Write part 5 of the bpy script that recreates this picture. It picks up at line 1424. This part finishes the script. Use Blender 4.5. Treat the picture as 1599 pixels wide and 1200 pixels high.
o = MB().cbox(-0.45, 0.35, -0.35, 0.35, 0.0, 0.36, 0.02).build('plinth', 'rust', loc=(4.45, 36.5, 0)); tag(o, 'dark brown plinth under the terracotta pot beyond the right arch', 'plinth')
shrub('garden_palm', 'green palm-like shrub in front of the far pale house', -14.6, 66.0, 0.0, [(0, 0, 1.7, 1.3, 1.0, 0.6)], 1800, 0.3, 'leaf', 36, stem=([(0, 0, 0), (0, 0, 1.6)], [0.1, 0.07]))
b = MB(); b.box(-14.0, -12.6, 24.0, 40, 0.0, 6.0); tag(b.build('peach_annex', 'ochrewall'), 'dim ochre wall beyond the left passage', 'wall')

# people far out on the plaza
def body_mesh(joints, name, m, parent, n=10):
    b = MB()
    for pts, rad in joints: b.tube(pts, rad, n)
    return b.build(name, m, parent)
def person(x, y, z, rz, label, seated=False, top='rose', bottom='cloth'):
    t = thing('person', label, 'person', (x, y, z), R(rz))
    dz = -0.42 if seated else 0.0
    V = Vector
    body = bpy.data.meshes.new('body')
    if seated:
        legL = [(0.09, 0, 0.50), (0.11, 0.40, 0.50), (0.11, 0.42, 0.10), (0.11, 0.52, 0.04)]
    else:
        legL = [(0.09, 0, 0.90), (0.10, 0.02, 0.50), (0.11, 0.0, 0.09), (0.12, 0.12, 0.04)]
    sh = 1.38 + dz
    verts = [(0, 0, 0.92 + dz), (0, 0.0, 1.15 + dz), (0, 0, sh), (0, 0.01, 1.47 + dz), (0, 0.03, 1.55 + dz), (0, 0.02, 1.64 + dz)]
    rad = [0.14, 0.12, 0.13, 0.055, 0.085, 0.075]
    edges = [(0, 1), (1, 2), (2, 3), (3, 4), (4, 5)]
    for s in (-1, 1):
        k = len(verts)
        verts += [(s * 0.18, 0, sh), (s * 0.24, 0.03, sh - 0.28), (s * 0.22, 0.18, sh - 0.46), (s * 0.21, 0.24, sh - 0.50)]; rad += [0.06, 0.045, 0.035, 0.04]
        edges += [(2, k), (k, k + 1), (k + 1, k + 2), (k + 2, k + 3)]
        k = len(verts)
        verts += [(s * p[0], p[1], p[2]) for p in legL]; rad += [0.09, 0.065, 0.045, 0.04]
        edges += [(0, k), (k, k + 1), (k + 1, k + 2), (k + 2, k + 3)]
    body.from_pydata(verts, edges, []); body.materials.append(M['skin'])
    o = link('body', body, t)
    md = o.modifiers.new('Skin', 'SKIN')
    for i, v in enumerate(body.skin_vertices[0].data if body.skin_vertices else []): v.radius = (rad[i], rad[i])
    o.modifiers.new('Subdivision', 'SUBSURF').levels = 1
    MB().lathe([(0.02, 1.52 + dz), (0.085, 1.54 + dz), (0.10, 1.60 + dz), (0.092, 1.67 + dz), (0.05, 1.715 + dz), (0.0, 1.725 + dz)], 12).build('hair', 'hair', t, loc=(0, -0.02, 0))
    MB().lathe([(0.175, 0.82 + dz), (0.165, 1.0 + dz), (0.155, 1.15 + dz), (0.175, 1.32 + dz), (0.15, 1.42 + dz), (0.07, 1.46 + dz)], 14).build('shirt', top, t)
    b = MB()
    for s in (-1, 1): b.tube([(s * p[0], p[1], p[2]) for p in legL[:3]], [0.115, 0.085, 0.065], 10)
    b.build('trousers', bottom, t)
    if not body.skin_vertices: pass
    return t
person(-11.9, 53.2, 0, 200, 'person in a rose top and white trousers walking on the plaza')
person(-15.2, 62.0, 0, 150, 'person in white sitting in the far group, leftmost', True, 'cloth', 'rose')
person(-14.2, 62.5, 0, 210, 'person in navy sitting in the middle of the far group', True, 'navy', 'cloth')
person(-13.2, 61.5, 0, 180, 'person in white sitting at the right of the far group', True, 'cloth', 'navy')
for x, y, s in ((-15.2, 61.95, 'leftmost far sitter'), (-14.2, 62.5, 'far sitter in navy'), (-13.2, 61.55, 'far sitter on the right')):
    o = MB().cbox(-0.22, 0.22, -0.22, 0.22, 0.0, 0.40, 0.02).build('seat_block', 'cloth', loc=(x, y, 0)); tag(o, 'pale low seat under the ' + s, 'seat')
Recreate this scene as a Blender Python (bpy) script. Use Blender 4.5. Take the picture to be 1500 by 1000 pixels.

Work to complete → Output every record above exactly as it appears.

Correct result →
Write part 5 of the bpy script that recreates this picture. It picks up at line 1424. This part finishes the script. Use Blender 4.5. Treat the picture as 1599 pixels wide and 1200 pixels high.
o = MB().cbox(-0.45, 0.35, -0.35, 0.35, 0.0, 0.36, 0.02).build('plinth', 'rust', loc=(4.45, 36.5, 0)); tag(o, 'dark brown plinth under the terracotta pot beyond the right arch', 'plinth')
shrub('garden_palm', 'green palm-like shrub in front of the far pale house', -14.6, 66.0, 0.0, [(0, 0, 1.7, 1.3, 1.0, 0.6)], 1800, 0.3, 'leaf', 36, stem=([(0, 0, 0), (0, 0, 1.6)], [0.1, 0.07]))
b = MB(); b.box(-14.0, -12.6, 24.0, 40, 0.0, 6.0); tag(b.build('peach_annex', 'ochrewall'), 'dim ochre wall beyond the left passage', 'wall')

# people far out on the plaza
def body_mesh(joints, name, m, parent, n=10):
    b = MB()
    for pts, rad in joints: b.tube(pts, rad, n)
    return b.build(name, m, parent)
def person(x, y, z, rz, label, seated=False, top='rose', bottom='cloth'):
    t = thing('person', label, 'person', (x, y, z), R(rz))
    dz = -0.42 if seated else 0.0
    V = Vector
    body = bpy.data.meshes.new('body')
    if seated:
        legL = [(0.09, 0, 0.50), (0.11, 0.40, 0.50), (0.11, 0.42, 0.10), (0.11, 0.52, 0.04)]
    else:
        legL = [(0.09, 0, 0.90), (0.10, 0.02, 0.50), (0.11, 0.0, 0.09), (0.12, 0.12, 0.04)]
    sh = 1.38 + dz
    verts = [(0, 0, 0.92 + dz), (0, 0.0, 1.15 + dz), (0, 0, sh), (0, 0.01, 1.47 + dz), (0, 0.03, 1.55 + dz), (0, 0.02, 1.64 + dz)]
    rad = [0.14, 0.12, 0.13, 0.055, 0.085, 0.075]
    edges = [(0, 1), (1, 2), (2, 3), (3, 4), (4, 5)]
    for s in (-1, 1):
        k = len(verts)
        verts += [(s * 0.18, 0, sh), (s * 0.24, 0.03, sh - 0.28), (s * 0.22, 0.18, sh - 0.46), (s * 0.21, 0.24, sh - 0.50)]; rad += [0.06, 0.045, 0.035, 0.04]
        edges += [(2, k), (k, k + 1), (k + 1, k + 2), (k + 2, k + 3)]
        k = len(verts)
        verts += [(s * p[0], p[1], p[2]) for p in legL]; rad += [0.09, 0.065, 0.045, 0.04]
        edges += [(0, k), (k, k + 1), (k + 1, k + 2), (k + 2, k + 3)]
    body.from_pydata(verts, edges, []); body.materials.append(M['skin'])
    o = link('body', body, t)
    md = o.modifiers.new('Skin', 'SKIN')
    for i, v in enumerate(body.skin_vertices[0].data if body.skin_vertices else []): v.radius = (rad[i], rad[i])
    o.modifiers.new('Subdivision', 'SUBSURF').levels = 1
    MB().lathe([(0.02, 1.52 + dz), (0.085, 1.54 + dz), (0.10, 1.60 + dz), (0.092, 1.67 + dz), (0.05, 1.715 + dz), (0.0, 1.725 + dz)], 12).build('hair', 'hair', t, loc=(0, -0.02, 0))
    MB().lathe([(0.175, 0.82 + dz), (0.165, 1.0 + dz), (0.155, 1.15 + dz), (0.175, 1.32 + dz), (0.15, 1.42 + dz), (0.07, 1.46 + dz)], 14).build('shirt', top, t)
    b = MB()
    for s in (-1, 1): b.tube([(s * p[0], p[1], p[2]) for p in legL[:3]], [0.115, 0.085, 0.065], 10)
    b.build('trousers', bottom, t)
    if not body.skin_vertices: pass
    return t
person(-11.9, 53.2, 0, 200, 'person in a rose top and white trousers walking on the plaza')
person(-15.2, 62.0, 0, 150, 'person in white sitting in the far group, leftmost', True, 'cloth', 'rose')
person(-14.2, 62.5, 0, 210, 'person in navy sitting in the middle of the far group', True, 'navy', 'cloth')
person(-13.2, 61.5, 0, 180, 'person in white sitting at the right of the far group', True, 'cloth', 'navy')
for x, y, s in ((-15.2, 61.95, 'leftmost far sitter'), (-14.2, 62.5, 'far sitter in navy'), (-13.2, 61.55, 'far sitter on the right')):
    o = MB().cbox(-0.22, 0.22, -0.22, 0.22, 0.0, 0.40, 0.02).build('seat_block', 'cloth', loc=(x, y, 0)); tag(o, 'pale low seat under the ' + s, 'seat')
Recreate this scene as a Blender Python (bpy) script. Use Blender 4.5. Take the picture to be 1500 by 1000 pixels.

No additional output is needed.